◆ Exercise objective:
Repeat every line exactly, keeping the pictures out of the copy.

◆ Supplied material:
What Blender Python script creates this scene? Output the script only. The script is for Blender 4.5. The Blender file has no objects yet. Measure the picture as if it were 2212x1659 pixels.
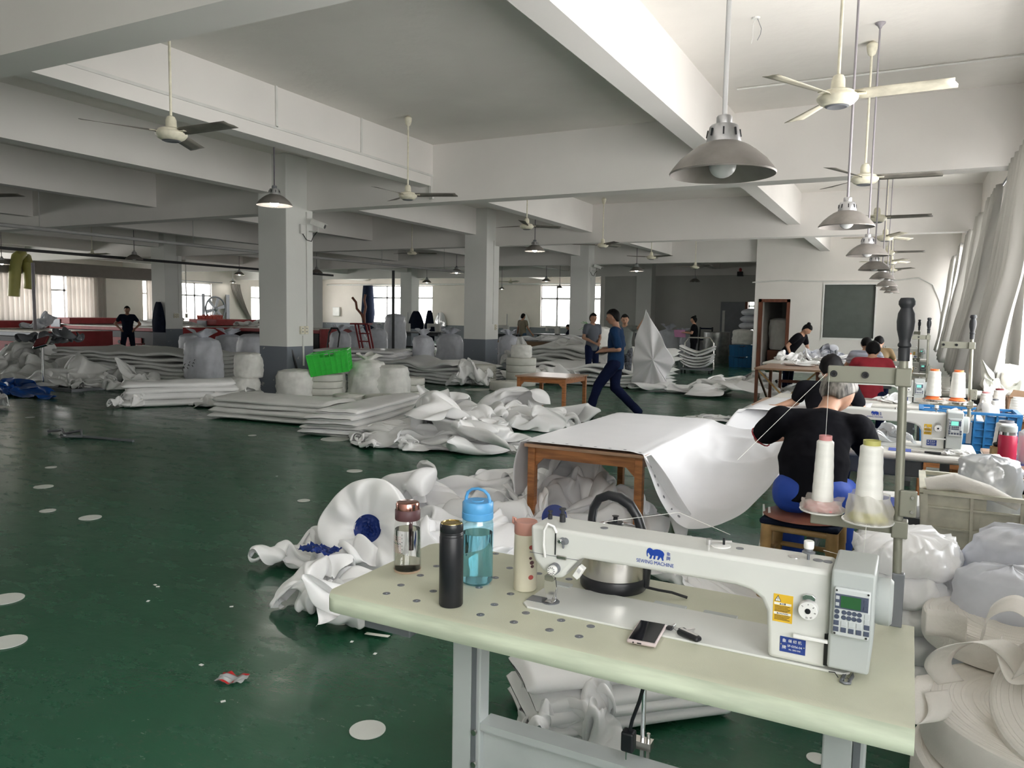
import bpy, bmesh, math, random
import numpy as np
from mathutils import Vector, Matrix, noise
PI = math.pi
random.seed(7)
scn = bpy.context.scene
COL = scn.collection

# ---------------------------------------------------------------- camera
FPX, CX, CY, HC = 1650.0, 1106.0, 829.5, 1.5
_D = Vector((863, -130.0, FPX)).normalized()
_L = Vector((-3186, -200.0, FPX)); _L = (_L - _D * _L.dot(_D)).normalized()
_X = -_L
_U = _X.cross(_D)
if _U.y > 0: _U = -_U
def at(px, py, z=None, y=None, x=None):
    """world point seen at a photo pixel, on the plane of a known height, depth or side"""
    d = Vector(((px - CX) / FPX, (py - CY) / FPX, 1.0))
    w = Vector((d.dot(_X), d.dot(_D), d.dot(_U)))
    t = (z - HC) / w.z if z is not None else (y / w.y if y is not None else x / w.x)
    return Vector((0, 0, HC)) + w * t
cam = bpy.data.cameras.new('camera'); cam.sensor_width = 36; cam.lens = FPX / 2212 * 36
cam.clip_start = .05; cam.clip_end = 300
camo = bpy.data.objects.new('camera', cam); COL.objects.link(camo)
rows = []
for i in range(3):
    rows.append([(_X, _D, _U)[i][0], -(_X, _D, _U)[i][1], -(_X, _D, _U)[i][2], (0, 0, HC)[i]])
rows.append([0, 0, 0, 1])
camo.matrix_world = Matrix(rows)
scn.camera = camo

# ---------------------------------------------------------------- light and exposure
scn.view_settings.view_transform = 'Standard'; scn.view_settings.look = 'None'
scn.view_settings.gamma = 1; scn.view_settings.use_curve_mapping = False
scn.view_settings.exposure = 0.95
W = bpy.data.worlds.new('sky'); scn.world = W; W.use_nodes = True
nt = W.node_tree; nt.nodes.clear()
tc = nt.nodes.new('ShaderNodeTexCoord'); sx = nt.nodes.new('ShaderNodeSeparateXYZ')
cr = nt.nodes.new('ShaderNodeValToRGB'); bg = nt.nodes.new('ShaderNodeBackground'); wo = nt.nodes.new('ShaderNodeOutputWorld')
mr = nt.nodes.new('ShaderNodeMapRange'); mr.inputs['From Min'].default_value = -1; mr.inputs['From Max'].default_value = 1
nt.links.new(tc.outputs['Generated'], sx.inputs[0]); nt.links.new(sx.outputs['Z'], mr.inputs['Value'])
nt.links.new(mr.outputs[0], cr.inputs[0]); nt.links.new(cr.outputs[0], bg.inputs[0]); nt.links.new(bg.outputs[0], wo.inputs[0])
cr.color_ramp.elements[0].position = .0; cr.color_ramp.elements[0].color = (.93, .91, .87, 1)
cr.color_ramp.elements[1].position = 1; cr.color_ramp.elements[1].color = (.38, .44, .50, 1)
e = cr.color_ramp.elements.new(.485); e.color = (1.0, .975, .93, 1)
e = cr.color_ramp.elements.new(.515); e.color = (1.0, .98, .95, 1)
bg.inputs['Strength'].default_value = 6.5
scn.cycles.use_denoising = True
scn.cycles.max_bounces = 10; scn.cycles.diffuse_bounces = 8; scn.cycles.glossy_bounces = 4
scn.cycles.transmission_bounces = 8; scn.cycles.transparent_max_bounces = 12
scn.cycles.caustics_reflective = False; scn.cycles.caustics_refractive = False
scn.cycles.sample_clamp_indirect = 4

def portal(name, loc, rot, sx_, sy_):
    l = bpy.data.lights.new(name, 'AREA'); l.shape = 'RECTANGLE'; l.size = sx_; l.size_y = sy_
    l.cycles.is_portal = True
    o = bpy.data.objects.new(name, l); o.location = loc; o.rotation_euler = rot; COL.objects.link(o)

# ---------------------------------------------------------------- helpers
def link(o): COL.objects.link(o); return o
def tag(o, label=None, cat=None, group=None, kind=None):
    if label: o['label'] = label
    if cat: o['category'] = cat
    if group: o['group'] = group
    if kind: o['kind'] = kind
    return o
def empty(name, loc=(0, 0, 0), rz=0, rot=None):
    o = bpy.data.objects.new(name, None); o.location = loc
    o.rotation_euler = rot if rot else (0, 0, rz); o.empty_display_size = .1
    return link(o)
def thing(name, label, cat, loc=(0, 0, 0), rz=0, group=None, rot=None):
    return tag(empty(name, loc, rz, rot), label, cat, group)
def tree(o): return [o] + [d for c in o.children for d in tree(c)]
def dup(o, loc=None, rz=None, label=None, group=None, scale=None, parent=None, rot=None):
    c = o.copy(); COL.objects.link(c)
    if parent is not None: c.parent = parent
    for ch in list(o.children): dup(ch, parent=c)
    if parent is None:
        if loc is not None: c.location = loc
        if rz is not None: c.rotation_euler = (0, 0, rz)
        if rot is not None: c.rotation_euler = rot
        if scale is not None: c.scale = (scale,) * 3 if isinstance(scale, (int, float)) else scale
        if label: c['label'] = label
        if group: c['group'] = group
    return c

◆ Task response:
What Blender Python script creates this scene? Output the script only. The script is for Blender 4.5. The Blender file has no objects yet. Measure the picture as if it were 2212x1659 pixels.
import bpy, bmesh, math, random
import numpy as np
from mathutils import Vector, Matrix, noise
PI = math.pi
random.seed(7)
scn = bpy.context.scene
COL = scn.collection

# ---------------------------------------------------------------- camera
FPX, CX, CY, HC = 1650.0, 1106.0, 829.5, 1.5
_D = Vector((863, -130.0, FPX)).normalized()
_L = Vector((-3186, -200.0, FPX)); _L = (_L - _D * _L.dot(_D)).normalized()
_X = -_L
_U = _X.cross(_D)
if _U.y > 0: _U = -_U
def at(px, py, z=None, y=None, x=None):
    """world point seen at a photo pixel, on the plane of a known height, depth or side"""
    d = Vector(((px - CX) / FPX, (py - CY) / FPX, 1.0))
    w = Vector((d.dot(_X), d.dot(_D), d.dot(_U)))
    t = (z - HC) / w.z if z is not None else (y / w.y if y is not None else x / w.x)
    return Vector((0, 0, HC)) + w * t
cam = bpy.data.cameras.new('camera'); cam.sensor_width = 36; cam.lens = FPX / 2212 * 36
cam.clip_start = .05; cam.clip_end = 300
camo = bpy.data.objects.new('camera', cam); COL.objects.link(camo)
rows = []
for i in range(3):
    rows.append([(_X, _D, _U)[i][0], -(_X, _D, _U)[i][1], -(_X, _D, _U)[i][2], (0, 0, HC)[i]])
rows.append([0, 0, 0, 1])
camo.matrix_world = Matrix(rows)
scn.camera = camo

# ---------------------------------------------------------------- light and exposure
scn.view_settings.view_transform = 'Standard'; scn.view_settings.look = 'None'
scn.view_settings.gamma = 1; scn.view_settings.use_curve_mapping = False
scn.view_settings.exposure = 0.95
W = bpy.data.worlds.new('sky'); scn.world = W; W.use_nodes = True
nt = W.node_tree; nt.nodes.clear()
tc = nt.nodes.new('ShaderNodeTexCoord'); sx = nt.nodes.new('ShaderNodeSeparateXYZ')
cr = nt.nodes.new('ShaderNodeValToRGB'); bg = nt.nodes.new('ShaderNodeBackground'); wo = nt.nodes.new('ShaderNodeOutputWorld')
mr = nt.nodes.new('ShaderNodeMapRange'); mr.inputs['From Min'].default_value = -1; mr.inputs['From Max'].default_value = 1
nt.links.new(tc.outputs['Generated'], sx.inputs[0]); nt.links.new(sx.outputs['Z'], mr.inputs['Value'])
nt.links.new(mr.outputs[0], cr.inputs[0]); nt.links.new(cr.outputs[0], bg.inputs[0]); nt.links.new(bg.outputs[0], wo.inputs[0])
cr.color_ramp.elements[0].position = .0; cr.color_ramp.elements[0].color = (.93, .91, .87, 1)
cr.color_ramp.elements[1].position = 1; cr.color_ramp.elements[1].color = (.38, .44, .50, 1)
e = cr.color_ramp.elements.new(.485); e.color = (1.0, .975, .93, 1)
e = cr.color_ramp.elements.new(.515); e.color = (1.0, .98, .95, 1)
bg.inputs['Strength'].default_value = 6.5
scn.cycles.use_denoising = True
scn.cycles.max_bounces = 10; scn.cycles.diffuse_bounces = 8; scn.cycles.glossy_bounces = 4
scn.cycles.transmission_bounces = 8; scn.cycles.transparent_max_bounces = 12
scn.cycles.caustics_reflective = False; scn.cycles.caustics_refractive = False
scn.cycles.sample_clamp_indirect = 4

def portal(name, loc, rot, sx_, sy_):
    l = bpy.data.lights.new(name, 'AREA'); l.shape = 'RECTANGLE'; l.size = sx_; l.size_y = sy_
    l.cycles.is_portal = True
    o = bpy.data.objects.new(name, l); o.location = loc; o.rotation_euler = rot; COL.objects.link(o)

# ---------------------------------------------------------------- helpers
def link(o): COL.objects.link(o); return o
def tag(o, label=None, cat=None, group=None, kind=None):
    if label: o['label'] = label
    if cat: o['category'] = cat
    if group: o['group'] = group
    if kind: o['kind'] = kind
    return o
def empty(name, loc=(0, 0, 0), rz=0, rot=None):
    o = bpy.data.objects.new(name, None); o.location = loc
    o.rotation_euler = rot if rot else (0, 0, rz); o.empty_display_size = .1
    return link(o)
def thing(name, label, cat, loc=(0, 0, 0), rz=0, group=None, rot=None):
    return tag(empty(name, loc, rz, rot), label, cat, group)
def tree(o): return [o] + [d for c in o.children for d in tree(c)]
def dup(o, loc=None, rz=None, label=None, group=None, scale=None, parent=None, rot=None):
    c = o.copy(); COL.objects.link(c)
    if parent is not None: c.parent = parent
    for ch in list(o.children): dup(ch, parent=c)
    if parent is None:
        if loc is not None: c.location = loc
        if rz is not None: c.rotation_euler = (0, 0, rz)
        if rot is not None: c.rotation_euler = rot
        if scale is not None: c.scale = (scale,) * 3 if isinstance(scale, (int, float)) else scale
        if label: c['label'] = label
        if group: c['group'] = group
    return c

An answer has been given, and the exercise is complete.